Stephanie Solanki, 10/22/12

For today’s seminar class, we were asked to write a reactionary piece for the poem “Crossing Brooklyn Ferry” by Walt Whitman.¬†First off, I had to read this poem a few times before I understood what Whitman was trying to say. It is a very deep poem, filled with meaning in every word. I did like it very much after I understood it.

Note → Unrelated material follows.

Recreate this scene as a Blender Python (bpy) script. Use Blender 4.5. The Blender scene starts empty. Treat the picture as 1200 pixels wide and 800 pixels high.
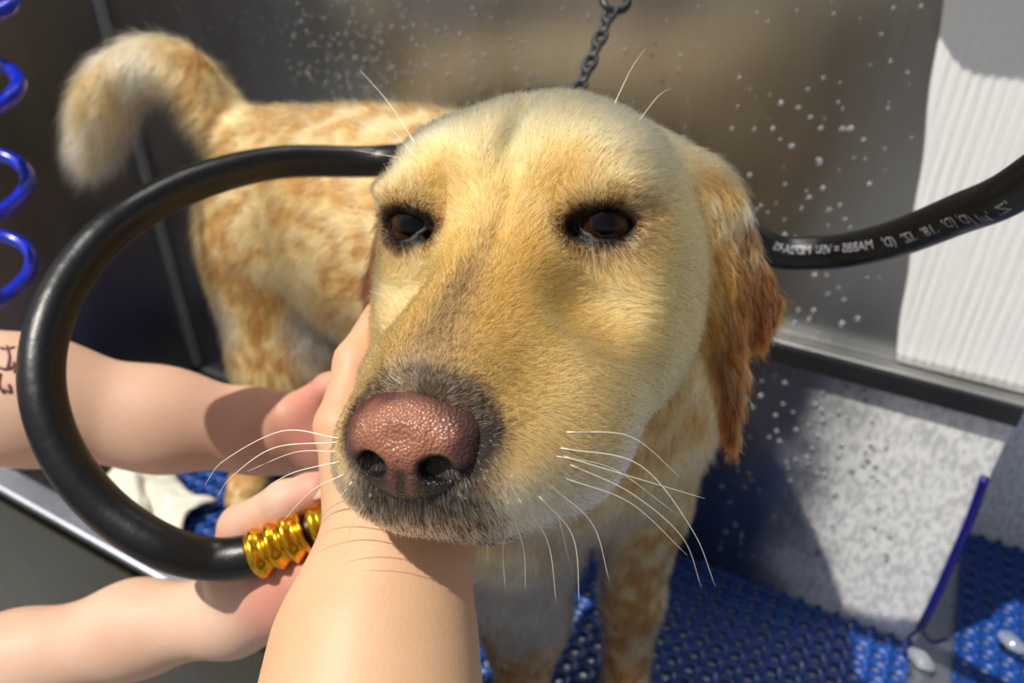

I imagine the speaker of the poem looking into the water beneath the Brooklyn Bridge when he was writing this poem. Interestingly, he addressed inanimate parts of the scenery like the sun and the clouds as “you,” yet he thought the commuters and everyone else on the bridge was “curious.” This led me to believe that he felt more of a connection to the scenery than the people. The people just passed by on the bridge, but the sun, clouds, and seagulls were always there. I thought that it was interesting that he felt a connection with “the others that are to follow [him].” He felt a connection with the people of the future, but could not with the people of the present. He felt a connection with the future through this bridge. The people who were to follow him will see the same things he saw when he wrote this poem. He says “I am with you” to the people who will cross the Brooklyn Bridge after him. He then paints a picture through words of the city he sees in front of him with “granite storehouses,” “fires from the chimney,” and “the stately and rapid river.” He says that these things are the same to him as they are to future generations.

I believe that then he was talking about the rough and hard life one has when living in the city. He says that he has “felt their arms on [his] neck” as if the people of the city were trying to strangle him. Later on, he told the scenery to keep doing what it had been doing because it was what kept the future and the past linked.